2012-01-10 08:02:16

Ahmadinejad in America Latina. Sale la tensione tra Iran e USA


“C’è la volontà di continuare a lavorare insieme per frenare la follia imperialista che pretende di controllare il Pianeta”. Così il presidente venezuelano Chavez, ricevendo ieri a Caracas l’omologo iraniano Ahmadinejad, impegnato in un tour diplomatico in America Latina; viaggio che giunge in un momento di grande tensione con la comunità internazionale per il programma nucleare di Teheran. Ma quali le motivazioni alla base di questa delicata trasferta? Salvatore Sabatino lo ha chiesto a Riccardo Redaelli, docente di Geopolitica presso l’Università Cattolica di Milano:

R. - Vi sono diverse motivazioni: in primo luogo, Ahmadinejad, fin dalla sua prima elezione nel 2005, ha sempre amato questi tour diplomatici in vari Paesi. In secondo luogo - in un momento in cui l’Iran si percepisce isolato, in cui l’Occidente cerca di metterlo nell’angolo - ogni possibile contatto, ogni rapporto bilaterale va rinfrancato. E tradizionalmente l’America Latina è un posto dove ci sono soprattutto alcuni degli alleati storici, come il presidente Chavez in Venezuela, o Cuba. E l’Iran punta a diversificare, a rafforzarsi sulla scena internazionale, rispondendo alle pressioni occidentali, attraverso queste iniziative verso i Paesi non allineati: Paesi latinoamericani, africani e asiatici.

D. - Molti osservatori sostengono che questa visita sia legata proprio al nucleare, una sorta di raccolta di consensi per poter procedere sulla strada dell’atomica… Un’analisi che lei condivide?

R. - Personalmente, no. Evidentemente, l’Iran è molto attivo - pensando alle nuove decisioni Onu e quindi a nuove sanzioni sul nucleare - ma in realtà le decisioni non le prende l’assemblea Onu in cui contano i Paesi non allineati, i Paesi latinoamericani: le prende il Consiglio di sicurezza e soprattutto le prendono le grandi potenze che sono tutte impegnate con il cosiddetto “gruppo dei 5+1” nella trattativa.

D. - Ahmadinejad continua a lanciare proclami contro gli Stati Uniti, che però escludono un’azione militare contro la Repubblica islamica. Quanto influisce il clima elettorale americano su questa questione?

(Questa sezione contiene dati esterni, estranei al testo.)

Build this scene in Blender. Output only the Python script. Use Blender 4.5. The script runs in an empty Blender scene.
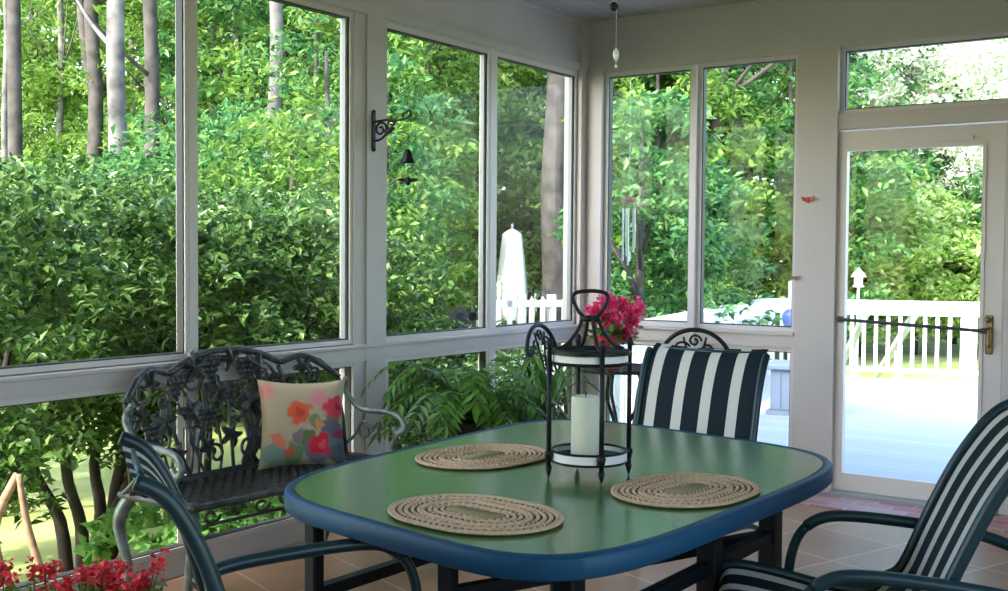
import bpy, math, random
import numpy as np
from mathutils import Vector, Matrix
PI = math.pi
scn = bpy.context.scene
col = scn.collection

# ------------------------------------------------------------------ camera
CAM = Vector((3.837, 0.0, 1.38))
YAW, PITCH, ROLL, FPX = 0.6053, 0.0366, 0.007, 1128.0
cyw, syw = math.cos(YAW), math.sin(YAW)
FW = Vector((-syw * math.cos(PITCH), cyw * math.cos(PITCH), -math.sin(PITCH)))
R0 = Vector((cyw, syw, 0)); U0 = R0.cross(FW)
RT = R0 * math.cos(ROLL) + U0 * math.sin(ROLL)
UP = -R0 * math.sin(ROLL) + U0 * math.cos(ROLL)
cam_data = bpy.data.cameras.new('camera'); cam = bpy.data.objects.new('camera', cam_data)
cam_data.sensor_fit = 'HORIZONTAL'; cam_data.sensor_width = 36.0
cam_data.lens = FPX / 1008.0 * 36.0
cam_data.clip_start = 0.05; cam_data.clip_end = 400
cam.matrix_world = Matrix(((RT.x, UP.x, -FW.x, CAM.x), (RT.y, UP.y, -FW.y, CAM.y), (RT.z, UP.z, -FW.z, CAM.z), (0, 0, 0, 1)))
col.objects.link(cam); scn.camera = cam

# ------------------------------------------------------------------ world, sun, exposure
world = bpy.data.worlds.new('sky'); scn.world = world; world.use_nodes = True
wn = world.node_tree; wn.nodes.clear()
wo = wn.nodes.new('ShaderNodeOutputWorld'); wb = wn.nodes.new('ShaderNodeBackground')
sky = wn.nodes.new('ShaderNodeTexSky'); sky.sky_type = 'NISHITA'; sky.sun_disc = False
SUN_DIR = Vector((-0.10, -0.76, 0.62)).normalized()          # from the scene towards the sun
sky.sun_elevation = math.asin(SUN_DIR.z); sky.sun_rotation = math.atan2(SUN_DIR.x, SUN_DIR.y)
sky.air_density = 1.0; sky.dust_density = 2.0; sky.ozone_density = 1.0
wb.inputs['Strength'].default_value = 1.3
wn.links.new(sky.outputs[0], wb.inputs[0]); wn.links.new(wb.outputs[0], wo.inputs[0])
sd = bpy.data.lights.new('sun', 'SUN'); sd.energy = 9.0; sd.angle = 0.012; sd.color = (1.0, 0.95, 0.86)
so = bpy.data.objects.new('sun', sd); so.rotation_euler = SUN_DIR.to_track_quat('Z', 'Y').to_euler(); so.location = (0, 0, 20)
col.objects.link(so)
vs = scn.view_settings
scn.display_settings.display_device = 'sRGB'
vs.view_transform = 'Standard'; vs.look = 'None'; vs.exposure = -0.12; vs.gamma = 1.0; vs.use_curve_mapping = False
cy = scn.cycles
cy.use_denoising = True
cy.max_bounces = 10; cy.diffuse_bounces = 5; cy.glossy_bounces = 4; cy.transmission_bounces = 6; cy.transparent_max_bounces = 24
cy.sample_clamp_indirect = 8.0
cy.caustics_reflective = False; cy.caustics_refractive = False

rng = np.random.default_rng(7)
random.seed(5)

# ------------------------------------------------------------------ materials
def mat(name, rgb, rough=0.6, metal=0.0, noise=0.0, nscale=8.0, bump=0.0, bscale=40.0, spec=0.5, coat=0.0):
    m = bpy.data.materials.new(name); m.use_nodes = True
    nt = m.node_tree; b = nt.nodes['Principled BSDF']
    b.inputs['Roughness'].default_value = rough; b.inputs['Metallic'].default_value = metal
    b.inputs['Specular IOR Level'].default_value = spec
    b.inputs['Coat Weight'].default_value = coat
    b.inputs['Base Color'].default_value = (*rgb, 1)
    if noise > 0:
        tc = nt.nodes.new('ShaderNodeTexCoord'); n = nt.nodes.new('ShaderNodeTexNoise'); n.inputs['Scale'].default_value = nscale
        n.inputs['Detail'].default_value = 5
        r = nt.nodes.new('ShaderNodeValToRGB')
        r.color_ramp.elements[0].position = 0.3; r.color_ramp.elements[1].position = 0.7
        r.color_ramp.elements[0].color = (*[c * (1 - noise) for c in rgb], 1)
        r.color_ramp.elements[1].color = (*[min(1, c * (1 + noise)) for c in rgb], 1)
        nt.links.new(tc.outputs['Object'], n.inputs['Vector']); nt.links.new(n.outputs['Fac'], r.inputs['Fac']); nt.links.new(r.outputs[0], b.inputs['Base Color'])
    if bump > 0:
        tc = nt.nodes.new('ShaderNodeTexCoord'); n = nt.nodes.new('ShaderNodeTexNoise'); n.inputs['Scale'].default_value = bscale
        bp = nt.nodes.new('ShaderNodeBump'); bp.inputs['Strength'].default_value = bump; bp.inputs['Distance'].default_value = 0.01
        nt.links.new(tc.outputs['Object'], n.inputs['Vector']); nt.links.new(n.outputs['Fac'], bp.inputs['Height']); nt.links.new(bp.outputs[0], b.inputs['Normal'])
    return m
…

R. - Influisce molto, perché gli anni elettorali a Washington come a Theran sono di solito terribili per la serietà dei rapporti e degli sforzi diplomatici. A Washington c’è una fortissima pressione su Obama da parte del Partito repubblicano e varie lobbies, affinché accentui la linea dura contro Theran. Teheran, da parte sua, regisce rinfocolando le tensioni. Non dimentichiamoci che Ahmadinejad gioca anche una sua partita: a marzo ci sono le elezioni parlamentari e lì ci sarà uno scontro non più fra conservatori e riformisti – dato che questi ultimi sono stati spazzati via dalla repressione - ma all’interno dei conservatori, ossia gli ultra-radicali di Ahmadinejad contro i conservatori tradizionali legati al leader supremo, l’ayatollah Ali Khamenei. Anche in questo caso, allora, la politica estera serve ad avvantaggiare uno dei contendenti interni. (bi)

E intanto continua a crescere la tensione tra Iran e Stati Uniti. Per Washington l'avvio dell'arricchimento dell'uranio da parte dell’Iran presso l'impianto di Fordow, annunciato ieri dall’Aiea, costituisce una ''nuova escalation'' nelle violazioni di Teheran delle risoluzioni Onu. Sempre ieri è stato condannato a morte, con l’accusa di spionaggio, un cittadino statunitense – di origine iraniana – arrestato nei mesi scorsi con l’accusa di “collaborazione con un Paese ostile”. Dura la reazione della Casa Bianca.